COMMENTARY: Teaching Morality

c. 2000 Religion News Service (Tom Ehrich is a writer and computer consultant, managing large-scale database implementations. An Episcopal priest, he lives in Durham, N.C.) (UNDATED) “Can I watch that movie?” asks my 9-year-old son. His question concerns the latest James Bond video, “The World Is Not Enough.” I am going through a bout of […]

c. 2000 Religion News Service

(Tom Ehrich is a writer and computer consultant, managing large-scale database implementations. An Episcopal priest, he lives in Durham, N.C.)

(UNDATED) “Can I watch that movie?” asks my 9-year-old son.


His question concerns the latest James Bond video, “The World Is Not Enough.”

I am going through a bout of wondering what cultural fare we are feeding our child. We don’t watch television or hang around the mall. We try to emphasize family, school and faith. But we don’t keep our doors locked against the world. He needs to learn values, not fear of modernity.

So what about this movie? It is a typical Bond flick of the Pierce Brosnan era: unusual chase scenes, exotic weapons, colorful explosions, interesting villains, casual seductions, women who are strong and independent and yet need to be rescued, and, in a new twist, spy chief “M” showing a maternal side.

I figure he can sort through the weaponry and villainy. The Bond flicks have come a long way in their portrayal of women. No more bimbos waiting breathlessly for Bond to save and then savor their hides. The seductions are more comic book than real. So is the violence.

But there is always this sense, even in the era of Brosnan cool, that deep questions can be resolved by violence or by sex, or, ideally, violence followed by sex. It’s an Armani-clad update on an ancient theme: the victorious warrior gets to bed the babe. The perfect trophy.

I am well aware that evil comes “from within,” as Jesus said. But what feeds and forms the human heart?

I doubt we become murderers because we read about murders. If cultural exposure to human failings spawned human failings, literature would have to be outlawed and even Scripture locked away.

The best children’s books, in my view, aren’t those that portray life as one squeaky-clean cheerfulness after another, but Robert Louis Stevenson wrestling with a sick child’s loneliness, Maurice Sendak visualizing a child’s fearful fascination with monsters, and the “Berenstain Bears” grappling with human failings like avarice, envy and pride.

Children learn values from parents and grandparents, or those who take such intimate roles in their lives. The book that is read to a child matters less than the delight of being read to or the missed delight from being ignored.
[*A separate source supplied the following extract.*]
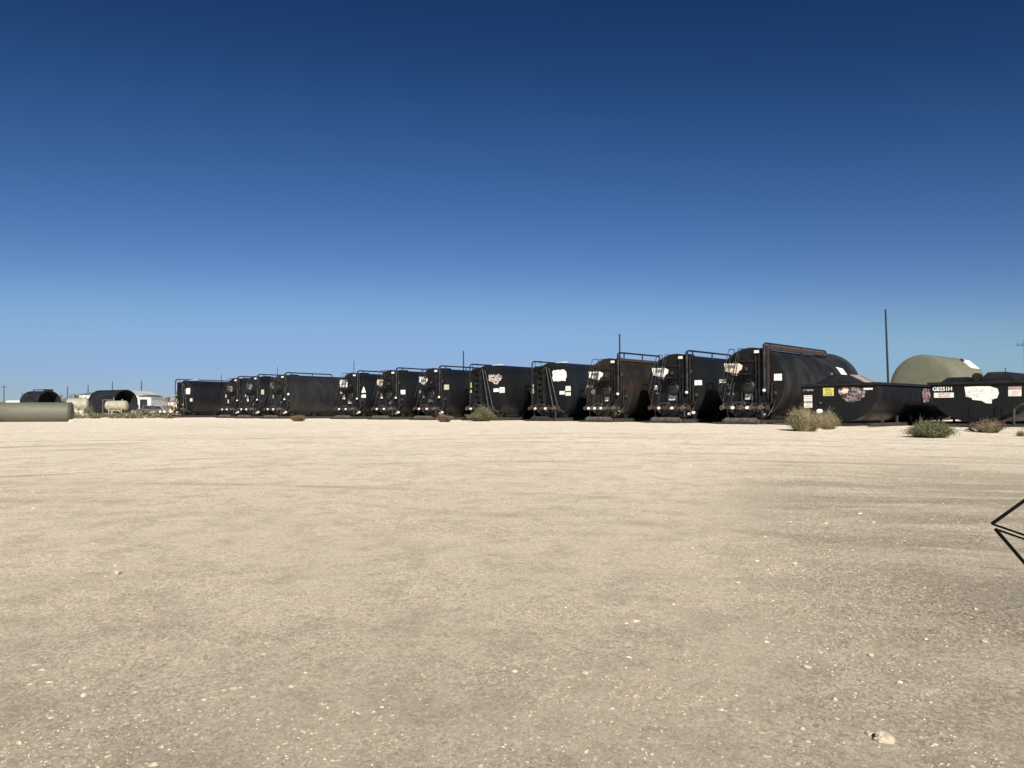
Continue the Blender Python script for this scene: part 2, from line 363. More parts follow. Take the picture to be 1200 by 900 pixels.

A Charles Dickens story about a brute doesn’t produce brutishness; a child learns violence by being abused or observing abuse firsthand. A child learns to respect or disrespect the opposite sex, not through James Bond or gangster rap, but by watching how Mom and Dad treat each other.

A child learns to love by being loved. A child learns to shut down by being ignored or abused. A child learns values at the kitchen table.

Movies and books present potent images. So do television, music, newspapers and advertisements. But we cannot create a moral society by banning books or rating movies. Teaching a child isn’t that easy. We learn from each other, most especially from the people who are closest to us. We learn as much by bad example as by good example, as long as some trustworthy person helps us see the difference.

Jesus had little use for the traditional laws of his people. Obeying dietary laws wouldn’t produce goodness. Nor did he show any interest in promulgating new rules. The church’s determination to legislate morality seems sad and bizarre in contrast to Jesus’ example.

Jesus taught goodness by being good himself, and by urging his followers to love each other. Those who want to justify bigotry and barriers can always find a Scripture somewhere to support their claims. But Jesus himself, teaching through example, showed respect for all, even outcasts and sinners. He welcomed women to his inner circle and children to his side. He valued honesty. He valued sacrifice. He took the side of victims. And he did so, not through pronouncements, but through shaping his own life.

If morality were easy to teach, we could paste the Ten Commandments on schoolroom walls and be done with it. We could demand prayer before high school games. But when parents turn Word and piety into a political shouting match, does their child learn faith and decency, or hatred and smugness?


My son will learn far more from me than from James Bond.